The Dangers of Professional Photography

Filed under: Art,Fun,Red Herrings — Posted by the Network Geek during the Hour of the Tiger which is terribly early in the morning or 5:26 am for you boring, normal people.
The moon is a Full Moon

It’s no secret that I’m a contrarian in many ways.

I’m an amateur photographer.  And, I’m good at it.  Not great, but good.  I know a lot of photographers who are at all levels of skill and accomplishment.  Many of them are in a totally different place with their photography than me.  I do it because I love it and I find it relaxing.  It’s totally different from what I do to make money, even though skills from my professional life compliment my hobby.  But, I have met a lot of amateur photographers who would really like to be professionals.
Personally, I think it’s better to stay amateur.  People don’t think that shift from hobby to profession through very well most of the time.  There are all kinds of things that change when you start doing things professionally.  For one thing, you have to collect money.  It sounds fun until you have to actually do it, especially when someone doesn’t, or suddenly can’t, pay.  Trust me.  And, when it’s something like photography, well, sometimes, you just have got to get the shot, no matter how dangerous it is!
Think I’m kidding?  Then just feast your eyes on this little “Reality Check” from The Photo Society.  Click that link and see actual dangers, faced and mostly survived, by National Geographic Photographers!  Burns and acid-dripping caves?  Broken bones and tear gas?  No, thanks!  And, those aren’t even the worst!  Flesh eating parasites?!?  And, worst of all, I think, is the dreaded “penis fish”!  Yikes!  I think I’ll keep my amateur status, thanks!
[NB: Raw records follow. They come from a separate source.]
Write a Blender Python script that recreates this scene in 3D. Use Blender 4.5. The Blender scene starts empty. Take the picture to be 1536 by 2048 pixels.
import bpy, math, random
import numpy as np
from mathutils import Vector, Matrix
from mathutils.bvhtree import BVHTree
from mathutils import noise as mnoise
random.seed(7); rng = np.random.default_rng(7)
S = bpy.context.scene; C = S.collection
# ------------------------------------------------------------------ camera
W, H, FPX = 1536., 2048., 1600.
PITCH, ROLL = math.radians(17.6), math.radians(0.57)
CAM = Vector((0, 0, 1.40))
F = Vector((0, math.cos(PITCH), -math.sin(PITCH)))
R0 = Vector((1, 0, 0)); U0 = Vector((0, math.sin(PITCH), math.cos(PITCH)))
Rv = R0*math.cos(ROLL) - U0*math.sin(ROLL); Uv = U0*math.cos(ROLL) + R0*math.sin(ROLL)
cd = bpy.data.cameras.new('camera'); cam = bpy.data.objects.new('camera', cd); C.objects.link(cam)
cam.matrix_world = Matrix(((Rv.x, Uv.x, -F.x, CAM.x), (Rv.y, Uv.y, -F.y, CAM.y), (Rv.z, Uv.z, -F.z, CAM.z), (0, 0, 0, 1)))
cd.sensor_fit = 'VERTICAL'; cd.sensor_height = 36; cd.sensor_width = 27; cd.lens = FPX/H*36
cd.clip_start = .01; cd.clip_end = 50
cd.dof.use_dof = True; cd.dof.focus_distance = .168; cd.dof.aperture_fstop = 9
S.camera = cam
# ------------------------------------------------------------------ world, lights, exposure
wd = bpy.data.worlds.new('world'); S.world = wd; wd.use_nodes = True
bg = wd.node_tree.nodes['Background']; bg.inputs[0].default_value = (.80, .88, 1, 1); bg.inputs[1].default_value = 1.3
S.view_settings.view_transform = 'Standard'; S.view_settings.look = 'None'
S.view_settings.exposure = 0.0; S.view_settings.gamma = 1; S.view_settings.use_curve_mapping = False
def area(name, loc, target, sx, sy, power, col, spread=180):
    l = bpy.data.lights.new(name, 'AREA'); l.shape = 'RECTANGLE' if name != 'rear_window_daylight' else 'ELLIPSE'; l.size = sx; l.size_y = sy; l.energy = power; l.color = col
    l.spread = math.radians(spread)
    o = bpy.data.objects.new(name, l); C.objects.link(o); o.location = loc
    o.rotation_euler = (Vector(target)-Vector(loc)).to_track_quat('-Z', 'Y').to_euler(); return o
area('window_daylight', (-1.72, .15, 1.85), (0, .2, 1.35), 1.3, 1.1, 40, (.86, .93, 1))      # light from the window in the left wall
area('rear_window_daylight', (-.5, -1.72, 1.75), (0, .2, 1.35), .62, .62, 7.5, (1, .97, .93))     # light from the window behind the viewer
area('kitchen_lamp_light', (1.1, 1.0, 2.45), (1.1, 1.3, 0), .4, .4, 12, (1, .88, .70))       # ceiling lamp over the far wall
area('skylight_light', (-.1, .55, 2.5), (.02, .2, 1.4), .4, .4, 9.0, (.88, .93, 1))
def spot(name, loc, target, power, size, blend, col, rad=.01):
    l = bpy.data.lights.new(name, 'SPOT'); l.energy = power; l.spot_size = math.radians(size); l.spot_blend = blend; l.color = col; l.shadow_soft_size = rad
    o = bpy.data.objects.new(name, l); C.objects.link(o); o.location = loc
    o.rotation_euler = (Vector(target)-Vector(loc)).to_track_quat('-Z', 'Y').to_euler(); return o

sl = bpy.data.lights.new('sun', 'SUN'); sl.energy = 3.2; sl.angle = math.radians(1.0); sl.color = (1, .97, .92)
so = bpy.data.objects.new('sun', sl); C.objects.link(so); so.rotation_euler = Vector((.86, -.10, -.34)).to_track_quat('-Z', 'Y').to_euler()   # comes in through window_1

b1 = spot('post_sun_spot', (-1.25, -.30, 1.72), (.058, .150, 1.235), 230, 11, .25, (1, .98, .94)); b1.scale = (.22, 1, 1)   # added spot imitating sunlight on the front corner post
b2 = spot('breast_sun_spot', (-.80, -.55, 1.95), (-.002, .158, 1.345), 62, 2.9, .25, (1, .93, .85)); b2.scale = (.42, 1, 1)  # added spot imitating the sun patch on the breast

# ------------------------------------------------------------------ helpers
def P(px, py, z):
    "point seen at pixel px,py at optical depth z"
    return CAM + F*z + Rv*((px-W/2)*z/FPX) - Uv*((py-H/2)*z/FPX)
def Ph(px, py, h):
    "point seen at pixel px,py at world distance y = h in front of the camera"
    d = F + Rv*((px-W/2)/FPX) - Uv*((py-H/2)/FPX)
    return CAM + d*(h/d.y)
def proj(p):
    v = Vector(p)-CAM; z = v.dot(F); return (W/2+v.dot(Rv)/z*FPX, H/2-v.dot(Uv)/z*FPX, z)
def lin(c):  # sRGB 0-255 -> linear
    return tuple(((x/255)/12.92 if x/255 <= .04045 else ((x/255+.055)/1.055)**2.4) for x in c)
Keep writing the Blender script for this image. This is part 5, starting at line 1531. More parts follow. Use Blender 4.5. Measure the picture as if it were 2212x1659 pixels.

Also, on the same site, for those of you who are good enough, or already semi-professional, they offer some advice about how to respond to requests for free photography work you might get.  In fact, they suggest that you just go ahead and link right to that article.  So do I.  It’s not quite as good as what Harlan Ellison had to say about people asking for free work from him, but, it’s pretty close.  (Note that he does get a little loud and may use some slightly colorful language, so watch your volume at work.)

So, there you are, dear readers.  Some fun things to think about over the weekend while, hopefully, you pursue your hobby and not your profession!